# THE REQUEST:
Copy nothing but the part that opens with the line containing "Model this scene" and closes with the line containing "return (f(r), f(g), f(b), 1)". Do not include pictures.

[start MATERIAL TO PROCESS]

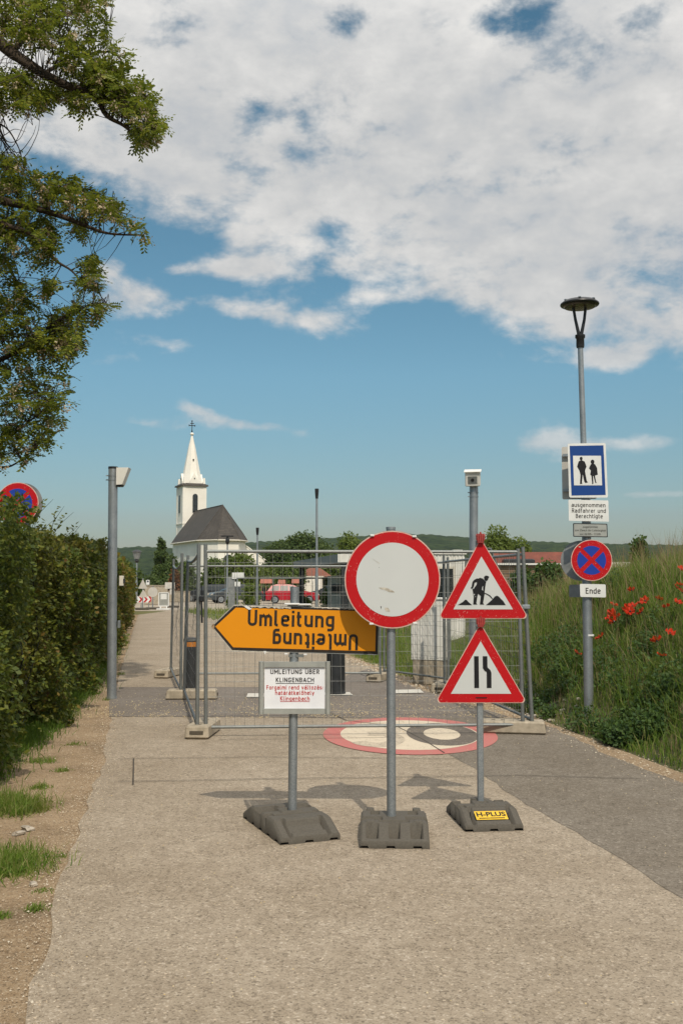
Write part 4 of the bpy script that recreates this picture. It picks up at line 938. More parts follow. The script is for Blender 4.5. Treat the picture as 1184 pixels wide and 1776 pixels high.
B0=[(-1.455,10.95,R(86),'concrete fence foot at the front left corner, slotted end towards the camera'),
    (1.82,11.08,R(-10),'concrete fence foot at the front right corner, lying beside the grass'),
    (-2.05,14.25,R(2),'concrete fence foot under the second left post, next to the banded bollard'),
    (-2.95,17.6,R(80),'concrete fence foot farthest back on the left side'),
    (.62,16.9,R(70),'concrete fence foot at the rear right corner, near the round sign post'),
    (1.50,15.3,R(75),'concrete fence foot in front of the white cabinet')]
proto=None
for x,y,rz,lb in B0:
    if proto is None: proto=block().build('concrete_block',['concrete','hollow']); o=proto
    else: o=proto.copy(); COL.objects.link(o)
    o.location=(x,y,.006); o.rotation_euler=(0,0,rz); tag(o,lb,'fence foot','concrete fence feet')

# ------------------------------------------------------------------ bollards
def bollard(px,py,r,h,label,band):
    g=G(px,py); e=empty('bollard',(g.x,g.y+r,.008),label,'bollard')
    b=MB(); b.lathe([(r*1.06,0),(r*1.06,.03),(r,.035),(r*.97,h*.86),(r*.97,h*.93),(r*1.02,h*.94),(r*1.02,h*.985),(r*.9,h),(r*.3,h+.01)],32); b.build('body','bollard',e,smooth=35)
    if band: b=MB(); b.lathe([(r*.985,h*.84),(r*.99,h*.84),(r*.99,h*.93),(r*.985,h*.93)],32); b.build('band','amber',e,smooth=35); b=MB(); b.lathe([(r*1.03,h*.955),(r*1.03,h*.985)],32); b.build('ring','galv_dark',e,smooth=35)
bollard(329,1200,.112,.77,'dark cylindrical bollard with an orange band behind the left fence panel',True)
bollard(582,1206,.135,.76,'plain dark bollard partly hidden behind the arrow sign, at the middle of the dark band',False)

# ------------------------------------------------------------------ camera poles
def campole(name,px,pyb,pytop,pw,label,side,Yv=None):
    g=G(px,pyb); Yv=Yv or g.y; g=P(px,pyb,Yv); S_=Yv/F; r=pw*S_/2; zt=P(px,pytop,Yv).z
    e=empty('camera_pole',(g.x,Yv,0),label,'pole'); tx=P({194:196.5,820:821}[px],pytop,Yv).x-g.x
    b=MB(); b.tube([(0,0,-.05),(tx,0,zt)],r,24); b.tube([(-.002,0,0.0),(0,0,.03)],r*1.12,24); b.build('pole','galv',e,smooth=40)
    b=MB(); b.tube([(tx,0,zt-.01),(tx,0,zt+.02)],r*1.05,24); b.build('cap','dark',e,smooth=40)
    for k in (.10,.16): b=MB(); b.tube([(tx,0,zt-k),(tx,0,zt-k-.014)],r*1.08,24); b.box((tx-r*1.2,-.02,zt-k-.007),(.03,.02,.014),0); b.build('clamp','galv',e,smooth=40)
    return e,tx,zt,r
e,tx,zt,r=campole('a',194,1212,812,16,'tall galvanised pole on the left edge of the path with a white wedge-shaped camera housing','L')
b=MB(); b.slab([(tx+r,zt-.0),(tx+r+.17,zt+.0),(tx+r+.085,zt-.235),(tx+r,zt-.24)],-.09,.09,0); b.slab([(tx+r+.0,zt-.242),(tx+r+.08,zt-.237),(tx+r+.07,zt-.26),(tx+r,zt-.262)],-.07,.07,1); b.build('camera_housing',['metalwhite','dark'],e)
b=MB(); b.box((r+.045,.02,1.75-.13),(.055,.08,.14),0,bev=.006); b.box((r+.08,.02,1.75-.13),(.02,.06,.06),1); b.build('switch_box',['cream','dark'],e); b=MB(); b.box((r+.018,.02,1.02),(.03,.06,.10),0,bev=.004); b.build('socket_box','galv',e)
e,tx,zt,r=campole('b',820,1200,842,15,'tall galvanised pole behind the roadworks triangles with a tilted square camera on top','R',15.2)
b=MB(); b.X=Matrix.Translation((tx-.02,-.06,zt+.10))@Matrix.Rotation(R(-10),4,'Z')@Matrix.Rotation(R(14),4,'X')
b.box((0,0,0),(.22,.20,.215),0,bev=.012); b.box((0,-.1025,-.01),(.135,.006,.11),1); b.tube([(.0,-.104,-.01),(0,-.112,-.01)],.025,16,2); b.box((0,0,.112),(.25,.25,.010),0); b.build('camera_housing',['metalwhite','galv_dark','dark'],e)

# ------------------------------------------------------------------ lamp post with signs (right)
YL=11.45; S=YL/F; ox=1021; gx=(1021-592)*S/1.0
L0=P(1021,1262,YL)
lp_=empty('street_lamp',(L0.x,YL,0.0),'galvanised lamp post with dark disc lamp and blue zone sign beside the grassy bank','street lamp')
lz=lambda py:P(592,py,YL).z; lx=lambda px:(P(px,960,YL).x-L0.x); 
b=MB(); b.tube([(0,.0,-.1),(-.0,0,lz(1010)),(P(1016,900,YL).x-L0.x,0,lz(900)),(P(1013,790,YL).x-L0.x,0,lz(790))],[.052,.051,.050,.050],24)
xt=P(1005.5,598,YL).x-L0.x
b.tube([(P(1012,800,YL).x-L0.x,0,lz(800)),(xt,0,lz(598))],[.034,.030],20); b.tube([(P(1020.5,1100,YL).x-L0.x,0,lz(1100)),(P(1020.5,1104,YL).x-L0.x,0,lz(1103))],.055,24,1)
b.build('pole',['galv','bright'],lp_,smooth=40)
b=MB(); z0=lz(600); zh=lz(530)
b.lathe([(.042,0),(.046,.02),(.044,.10),(.056,.115),(.056,.145),(.03,.15)],24,0,(xt,0,z0-.02))
b.tube([(xt-.012,0,z0+.12),(xt-.05,0,z0+.30),(xt-.075,0,zh+.0)],[.021,.017,.016],8); b.tube([(xt+.012,0,z0+.12),(xt+.05,0,z0+.30),(xt+.07,0,zh+.0)],[.021,.017,.016],8)
hd=b.build('lamp_bracket','dark',lp_,smooth=40)
b=MB(); b.lathe([(.05,.072),(.12,.068),(.18,.050),(.215,.022),(.218,.010),(.212,.000),(.19,-.008)],36,0,(xt,0,zh)); b.lathe([(.185,-.007),(.17,-.022),(.09,-.03)],36,1,(xt,0,zh))
for k in range(6): a=k*2*math.pi/6+.3; b.box((xt+.165*math.cos(a),.165*math.sin(a),zh+.054),(.05,.03,.014),2,rz=a,bev=.003)
MT['smoked']=mat('smoked_lens',(.10,.085,.06),(.05,.045,.04),9,.25); b.build('lamp_head',['dark','smoked','galv'],lp_,smooth=30)
LX=lambda pts:[(P(a,960,YL).x-L0.x,lz(c)) for a,c in pts]
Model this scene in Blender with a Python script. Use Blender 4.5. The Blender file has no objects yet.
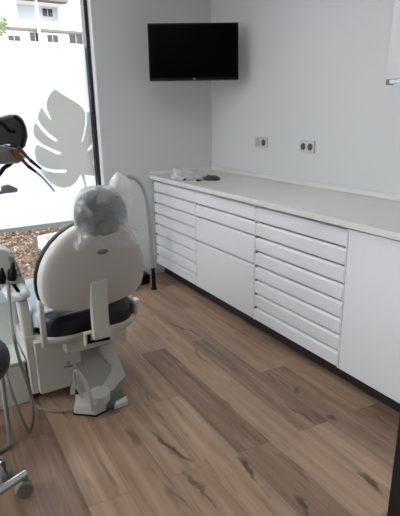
import bpy, bmesh, math, random
from mathutils import Vector, Matrix
random.seed(7)
S = bpy.context.scene
C = S.collection
PI = math.pi

# ------------------------------------------------------------------ camera
CAM = Vector((-2.2769, -3.625, 1.3549))
F = 470.41
RGT = Vector((0.85906137, -0.5115717, -0.01754864))
UP = Vector((0.16472897, 0.24383807, 0.95572348))
FWD = Vector((0.48464206, 0.82391589, -0.29374254))
cd = bpy.data.cameras.new('camera'); cam = bpy.data.objects.new('camera', cd); C.objects.link(cam)
cd.sensor_fit = 'HORIZONTAL'; cd.sensor_width = 36; cd.lens = F / 400 * 36; cd.clip_start = .02; cd.clip_end = 200
m = Matrix((RGT, UP, -FWD)).transposed().to_4x4(); m.translation = CAM; cam.matrix_world = m
S.camera = cam

def at(px, py, v, ax=1):
    """point of the place seen at a pixel, on the plane axis=v"""
    d = RGT * ((px - 200) / F) + UP * (-(py - 258) / F) + FWD
    return CAM + d * ((v - CAM[ax]) / d[ax])

# ------------------------------------------------------------------ materials
def srgb(r, g, b):
    f = lambda c: (c / 255 / 12.92) if c / 255 <= .04045 else ((c / 255 + .055) / 1.055) ** 2.4
    return (f(r), f(g), f(b), 1)

def mat(name, col, rough=.5, metal=0, spec=.5, noise=0, nscale=30, bump=0, bscale=80, coat=0, trans=0):
    M = bpy.data.materials.new(name); M.use_nodes = True
    nt = M.node_tree; b = nt.nodes['Principled BSDF']
    c = srgb(*col)
    b.inputs['Base Color'].default_value = c
    b.inputs['Roughness'].default_value = rough
    b.inputs['Metallic'].default_value = metal
    b.inputs['Specular IOR Level'].default_value = spec
    b.inputs['Coat Weight'].default_value = coat
    b.inputs['Transmission Weight'].default_value = trans
    tc = nt.nodes.new('ShaderNodeTexCoord')
    n = nt.nodes.new('ShaderNodeTexNoise'); n.inputs['Scale'].default_value = nscale; n.inputs['Detail'].default_value = 4
    nt.links.new(tc.outputs['Object'], n.inputs['Vector'])
    mr = nt.nodes.new('ShaderNodeMapRange'); mr.inputs['To Min'].default_value = 1 - max(noise, .015); mr.inputs['To Max'].default_value = 1 + max(noise, .015)
    nt.links.new(n.outputs['Fac'], mr.inputs['Value'])
    mx = nt.nodes.new('ShaderNodeVectorMath'); mx.operation = 'SCALE'; mx.inputs[0].default_value = c[:3]
    nt.links.new(mr.outputs[0], mx.inputs['Scale']); nt.links.new(mx.outputs[0], b.inputs['Base Color'])
    if bump:
        n2 = nt.nodes.new('ShaderNodeTexNoise'); n2.inputs['Scale'].default_value = bscale; n2.inputs['Detail'].default_value = 3
        nt.links.new(tc.outputs['Object'], n2.inputs['Vector'])
        bp = nt.nodes.new('ShaderNodeBump'); bp.inputs['Strength'].default_value = bump; bp.inputs['Distance'].default_value = .005
        nt.links.new(n2.outputs['Fac'], bp.inputs['Height']); nt.links.new(bp.outputs[0], b.inputs['Normal'])
    return M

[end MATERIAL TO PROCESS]

# RESPONSE TO THE EXERCISE:
Model this scene in Blender with a Python script. Use Blender 4.5. The Blender file has no objects yet.
import bpy, bmesh, math, random
from mathutils import Vector, Matrix
random.seed(7)
S = bpy.context.scene
C = S.collection
PI = math.pi

# ------------------------------------------------------------------ camera
CAM = Vector((-2.2769, -3.625, 1.3549))
F = 470.41
RGT = Vector((0.85906137, -0.5115717, -0.01754864))
UP = Vector((0.16472897, 0.24383807, 0.95572348))
FWD = Vector((0.48464206, 0.82391589, -0.29374254))
cd = bpy.data.cameras.new('camera'); cam = bpy.data.objects.new('camera', cd); C.objects.link(cam)
cd.sensor_fit = 'HORIZONTAL'; cd.sensor_width = 36; cd.lens = F / 400 * 36; cd.clip_start = .02; cd.clip_end = 200
m = Matrix((RGT, UP, -FWD)).transposed().to_4x4(); m.translation = CAM; cam.matrix_world = m
S.camera = cam

def at(px, py, v, ax=1):
    """point of the place seen at a pixel, on the plane axis=v"""
    d = RGT * ((px - 200) / F) + UP * (-(py - 258) / F) + FWD
    return CAM + d * ((v - CAM[ax]) / d[ax])

# ------------------------------------------------------------------ materials
def srgb(r, g, b):
    f = lambda c: (c / 255 / 12.92) if c / 255 <= .04045 else ((c / 255 + .055) / 1.055) ** 2.4
    return (f(r), f(g), f(b), 1)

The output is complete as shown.